THE REQUEST: Tally the lines holding the word "scene" and state the count by itself.

AVAILABLE DATA:

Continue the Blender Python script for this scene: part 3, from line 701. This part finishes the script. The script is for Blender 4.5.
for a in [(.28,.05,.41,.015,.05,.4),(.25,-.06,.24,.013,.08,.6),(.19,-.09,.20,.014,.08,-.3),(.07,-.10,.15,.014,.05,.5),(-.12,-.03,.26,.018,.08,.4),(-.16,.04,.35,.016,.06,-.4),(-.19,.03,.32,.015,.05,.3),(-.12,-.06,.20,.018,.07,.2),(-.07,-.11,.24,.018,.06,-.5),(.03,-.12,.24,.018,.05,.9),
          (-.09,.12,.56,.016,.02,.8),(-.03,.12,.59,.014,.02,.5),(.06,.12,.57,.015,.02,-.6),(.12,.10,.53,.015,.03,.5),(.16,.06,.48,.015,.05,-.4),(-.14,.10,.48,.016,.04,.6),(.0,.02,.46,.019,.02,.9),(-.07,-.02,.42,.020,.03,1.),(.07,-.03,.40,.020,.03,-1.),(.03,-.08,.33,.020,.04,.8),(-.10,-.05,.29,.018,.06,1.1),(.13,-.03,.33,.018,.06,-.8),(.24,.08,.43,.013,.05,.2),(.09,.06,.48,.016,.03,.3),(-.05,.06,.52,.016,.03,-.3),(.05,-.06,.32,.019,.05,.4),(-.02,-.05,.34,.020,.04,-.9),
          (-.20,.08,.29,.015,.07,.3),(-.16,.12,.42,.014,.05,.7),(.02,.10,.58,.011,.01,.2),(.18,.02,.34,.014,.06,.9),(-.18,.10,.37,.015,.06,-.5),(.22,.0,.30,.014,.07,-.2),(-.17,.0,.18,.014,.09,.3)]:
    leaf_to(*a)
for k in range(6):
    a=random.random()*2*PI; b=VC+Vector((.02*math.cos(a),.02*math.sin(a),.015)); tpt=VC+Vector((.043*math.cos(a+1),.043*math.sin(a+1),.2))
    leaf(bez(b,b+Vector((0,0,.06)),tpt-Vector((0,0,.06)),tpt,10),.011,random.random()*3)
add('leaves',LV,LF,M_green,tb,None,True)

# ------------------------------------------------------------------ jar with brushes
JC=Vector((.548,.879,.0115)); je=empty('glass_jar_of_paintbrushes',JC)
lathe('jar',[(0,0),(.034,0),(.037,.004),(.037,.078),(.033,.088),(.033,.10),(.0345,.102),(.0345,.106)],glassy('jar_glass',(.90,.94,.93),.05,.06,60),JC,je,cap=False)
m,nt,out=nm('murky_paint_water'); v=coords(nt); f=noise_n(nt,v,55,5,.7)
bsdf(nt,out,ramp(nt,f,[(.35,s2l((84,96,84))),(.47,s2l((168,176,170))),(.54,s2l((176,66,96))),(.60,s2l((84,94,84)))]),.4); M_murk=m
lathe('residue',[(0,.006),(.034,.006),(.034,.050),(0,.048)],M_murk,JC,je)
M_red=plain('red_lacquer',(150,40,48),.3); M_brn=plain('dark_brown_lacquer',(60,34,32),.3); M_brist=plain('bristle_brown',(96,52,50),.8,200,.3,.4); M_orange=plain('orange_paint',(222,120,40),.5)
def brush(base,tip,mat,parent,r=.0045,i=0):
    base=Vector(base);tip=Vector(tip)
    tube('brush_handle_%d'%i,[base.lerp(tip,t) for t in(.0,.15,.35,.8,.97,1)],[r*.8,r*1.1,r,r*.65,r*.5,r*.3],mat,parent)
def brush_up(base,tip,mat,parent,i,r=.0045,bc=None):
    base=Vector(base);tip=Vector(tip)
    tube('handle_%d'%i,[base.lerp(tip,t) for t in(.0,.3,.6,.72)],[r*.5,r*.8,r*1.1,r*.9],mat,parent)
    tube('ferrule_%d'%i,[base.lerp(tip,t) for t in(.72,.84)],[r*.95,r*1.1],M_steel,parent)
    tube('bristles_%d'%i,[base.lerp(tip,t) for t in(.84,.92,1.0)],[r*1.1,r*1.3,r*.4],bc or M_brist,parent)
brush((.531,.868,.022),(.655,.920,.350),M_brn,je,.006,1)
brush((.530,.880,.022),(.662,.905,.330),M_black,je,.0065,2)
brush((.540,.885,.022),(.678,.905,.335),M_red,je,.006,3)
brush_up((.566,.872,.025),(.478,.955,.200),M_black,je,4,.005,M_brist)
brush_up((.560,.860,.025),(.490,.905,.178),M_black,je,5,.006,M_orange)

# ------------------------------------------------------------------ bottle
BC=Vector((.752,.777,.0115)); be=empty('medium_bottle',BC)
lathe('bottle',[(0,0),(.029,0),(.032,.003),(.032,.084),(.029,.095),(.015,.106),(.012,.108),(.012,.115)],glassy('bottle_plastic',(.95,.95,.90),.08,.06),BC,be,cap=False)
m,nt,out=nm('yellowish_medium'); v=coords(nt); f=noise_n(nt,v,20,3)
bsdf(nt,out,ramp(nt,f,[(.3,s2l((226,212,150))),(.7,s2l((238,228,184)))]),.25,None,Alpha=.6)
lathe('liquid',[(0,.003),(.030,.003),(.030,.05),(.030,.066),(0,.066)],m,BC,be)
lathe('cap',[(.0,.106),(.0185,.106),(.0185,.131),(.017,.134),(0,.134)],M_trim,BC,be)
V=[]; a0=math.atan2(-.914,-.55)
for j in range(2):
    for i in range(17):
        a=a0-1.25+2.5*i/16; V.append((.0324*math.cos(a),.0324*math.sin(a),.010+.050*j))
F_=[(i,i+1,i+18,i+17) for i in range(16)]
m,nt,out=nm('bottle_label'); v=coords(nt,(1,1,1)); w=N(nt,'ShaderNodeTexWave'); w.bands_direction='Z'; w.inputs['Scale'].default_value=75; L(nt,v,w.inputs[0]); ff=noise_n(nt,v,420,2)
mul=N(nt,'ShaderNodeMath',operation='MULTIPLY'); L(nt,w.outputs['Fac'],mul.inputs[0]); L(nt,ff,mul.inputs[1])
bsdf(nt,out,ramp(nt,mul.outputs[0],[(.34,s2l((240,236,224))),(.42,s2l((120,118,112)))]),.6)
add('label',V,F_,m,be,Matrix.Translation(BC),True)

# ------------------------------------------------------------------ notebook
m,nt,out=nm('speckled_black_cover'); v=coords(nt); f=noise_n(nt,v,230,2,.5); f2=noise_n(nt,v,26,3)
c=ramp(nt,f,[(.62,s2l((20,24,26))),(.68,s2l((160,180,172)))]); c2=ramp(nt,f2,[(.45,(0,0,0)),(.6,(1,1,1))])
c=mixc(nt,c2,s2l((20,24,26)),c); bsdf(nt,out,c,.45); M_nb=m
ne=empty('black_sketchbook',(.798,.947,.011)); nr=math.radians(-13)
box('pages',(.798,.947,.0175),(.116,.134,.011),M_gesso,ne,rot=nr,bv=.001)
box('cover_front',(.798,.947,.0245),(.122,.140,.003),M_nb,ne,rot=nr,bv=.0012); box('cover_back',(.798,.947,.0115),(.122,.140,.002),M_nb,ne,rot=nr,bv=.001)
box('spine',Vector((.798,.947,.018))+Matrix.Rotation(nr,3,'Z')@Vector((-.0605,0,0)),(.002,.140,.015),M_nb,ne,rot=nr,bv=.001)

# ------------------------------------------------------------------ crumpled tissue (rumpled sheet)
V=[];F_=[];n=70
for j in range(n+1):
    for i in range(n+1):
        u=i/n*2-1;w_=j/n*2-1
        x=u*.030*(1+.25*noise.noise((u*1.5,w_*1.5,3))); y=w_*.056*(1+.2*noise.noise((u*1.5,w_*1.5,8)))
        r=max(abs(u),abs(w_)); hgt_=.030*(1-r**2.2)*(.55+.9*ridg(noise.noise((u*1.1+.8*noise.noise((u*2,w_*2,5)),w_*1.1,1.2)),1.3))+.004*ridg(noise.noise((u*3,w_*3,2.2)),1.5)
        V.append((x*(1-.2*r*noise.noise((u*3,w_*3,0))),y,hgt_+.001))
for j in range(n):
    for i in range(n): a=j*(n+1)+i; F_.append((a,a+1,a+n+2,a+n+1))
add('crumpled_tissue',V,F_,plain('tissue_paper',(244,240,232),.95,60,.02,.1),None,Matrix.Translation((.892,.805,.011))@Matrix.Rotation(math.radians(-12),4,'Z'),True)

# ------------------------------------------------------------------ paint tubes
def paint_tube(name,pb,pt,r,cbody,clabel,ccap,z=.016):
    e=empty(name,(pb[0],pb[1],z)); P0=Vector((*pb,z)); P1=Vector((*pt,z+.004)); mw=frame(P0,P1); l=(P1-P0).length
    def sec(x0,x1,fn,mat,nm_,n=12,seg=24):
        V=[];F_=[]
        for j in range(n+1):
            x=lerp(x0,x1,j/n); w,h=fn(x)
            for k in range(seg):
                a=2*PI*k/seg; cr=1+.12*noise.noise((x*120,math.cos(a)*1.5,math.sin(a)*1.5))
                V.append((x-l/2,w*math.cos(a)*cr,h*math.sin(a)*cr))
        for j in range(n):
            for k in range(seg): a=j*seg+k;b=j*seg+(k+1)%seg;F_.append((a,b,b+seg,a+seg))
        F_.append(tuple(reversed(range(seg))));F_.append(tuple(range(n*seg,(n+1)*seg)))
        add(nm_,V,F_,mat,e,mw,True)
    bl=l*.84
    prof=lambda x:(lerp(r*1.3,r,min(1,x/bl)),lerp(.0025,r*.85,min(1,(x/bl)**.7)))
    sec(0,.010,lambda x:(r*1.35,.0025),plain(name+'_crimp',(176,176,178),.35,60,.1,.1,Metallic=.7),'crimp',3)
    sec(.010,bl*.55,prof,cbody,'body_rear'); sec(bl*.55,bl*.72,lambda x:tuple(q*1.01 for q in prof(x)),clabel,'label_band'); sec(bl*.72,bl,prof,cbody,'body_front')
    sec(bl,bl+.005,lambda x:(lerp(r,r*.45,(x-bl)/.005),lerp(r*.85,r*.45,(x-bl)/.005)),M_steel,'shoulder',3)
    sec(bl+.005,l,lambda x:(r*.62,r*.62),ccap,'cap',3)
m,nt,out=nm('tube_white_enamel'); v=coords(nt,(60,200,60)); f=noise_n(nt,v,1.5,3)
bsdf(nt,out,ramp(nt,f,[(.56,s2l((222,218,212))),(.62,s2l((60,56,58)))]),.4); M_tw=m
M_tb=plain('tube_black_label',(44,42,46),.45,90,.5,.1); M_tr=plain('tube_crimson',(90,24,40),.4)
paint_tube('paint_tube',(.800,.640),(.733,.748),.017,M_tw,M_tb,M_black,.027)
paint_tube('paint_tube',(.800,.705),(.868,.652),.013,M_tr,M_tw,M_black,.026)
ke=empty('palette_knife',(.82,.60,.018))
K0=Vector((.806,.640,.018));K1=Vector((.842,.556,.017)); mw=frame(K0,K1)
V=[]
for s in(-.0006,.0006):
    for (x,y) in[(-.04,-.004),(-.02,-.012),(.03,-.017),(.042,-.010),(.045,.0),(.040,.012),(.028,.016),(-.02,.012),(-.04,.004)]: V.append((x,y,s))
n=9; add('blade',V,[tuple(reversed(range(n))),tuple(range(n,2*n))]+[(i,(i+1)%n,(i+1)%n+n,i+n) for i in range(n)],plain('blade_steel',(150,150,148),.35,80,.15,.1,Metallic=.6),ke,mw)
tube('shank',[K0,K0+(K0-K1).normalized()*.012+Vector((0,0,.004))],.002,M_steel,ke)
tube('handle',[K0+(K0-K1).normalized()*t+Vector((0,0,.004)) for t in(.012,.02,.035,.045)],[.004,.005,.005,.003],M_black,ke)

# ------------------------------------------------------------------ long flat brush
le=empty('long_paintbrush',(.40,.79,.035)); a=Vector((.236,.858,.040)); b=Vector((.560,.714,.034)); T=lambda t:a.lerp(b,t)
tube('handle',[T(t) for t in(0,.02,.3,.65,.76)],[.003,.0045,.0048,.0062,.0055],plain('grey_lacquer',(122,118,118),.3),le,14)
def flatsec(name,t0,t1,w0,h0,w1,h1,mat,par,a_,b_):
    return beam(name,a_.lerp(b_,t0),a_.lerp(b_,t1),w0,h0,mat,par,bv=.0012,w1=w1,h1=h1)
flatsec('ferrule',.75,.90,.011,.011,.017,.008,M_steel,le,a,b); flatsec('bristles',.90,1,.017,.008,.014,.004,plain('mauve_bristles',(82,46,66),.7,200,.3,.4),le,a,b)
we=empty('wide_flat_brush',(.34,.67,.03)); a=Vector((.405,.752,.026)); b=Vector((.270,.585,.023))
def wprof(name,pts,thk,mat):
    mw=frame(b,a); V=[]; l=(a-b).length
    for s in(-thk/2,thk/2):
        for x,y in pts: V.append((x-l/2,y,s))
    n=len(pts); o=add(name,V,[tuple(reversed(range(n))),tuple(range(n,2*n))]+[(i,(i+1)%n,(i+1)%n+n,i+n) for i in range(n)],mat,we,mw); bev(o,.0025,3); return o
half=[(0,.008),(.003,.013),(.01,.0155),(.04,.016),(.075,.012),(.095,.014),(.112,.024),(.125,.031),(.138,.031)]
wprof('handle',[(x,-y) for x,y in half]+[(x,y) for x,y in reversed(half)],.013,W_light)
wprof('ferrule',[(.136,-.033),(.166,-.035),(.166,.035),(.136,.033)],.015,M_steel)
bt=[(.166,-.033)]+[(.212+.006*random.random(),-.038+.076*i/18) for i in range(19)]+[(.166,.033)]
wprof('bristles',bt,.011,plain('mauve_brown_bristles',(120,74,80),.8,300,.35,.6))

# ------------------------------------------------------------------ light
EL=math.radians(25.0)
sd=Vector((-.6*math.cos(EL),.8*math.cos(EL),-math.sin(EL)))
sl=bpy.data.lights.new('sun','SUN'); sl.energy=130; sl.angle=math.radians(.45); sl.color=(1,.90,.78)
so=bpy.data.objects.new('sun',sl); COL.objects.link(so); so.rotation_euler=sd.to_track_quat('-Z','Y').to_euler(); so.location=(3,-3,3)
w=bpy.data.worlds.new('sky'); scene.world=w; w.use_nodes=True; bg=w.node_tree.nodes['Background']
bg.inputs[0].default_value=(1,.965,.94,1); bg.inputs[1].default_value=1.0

FINAL RESULT: 2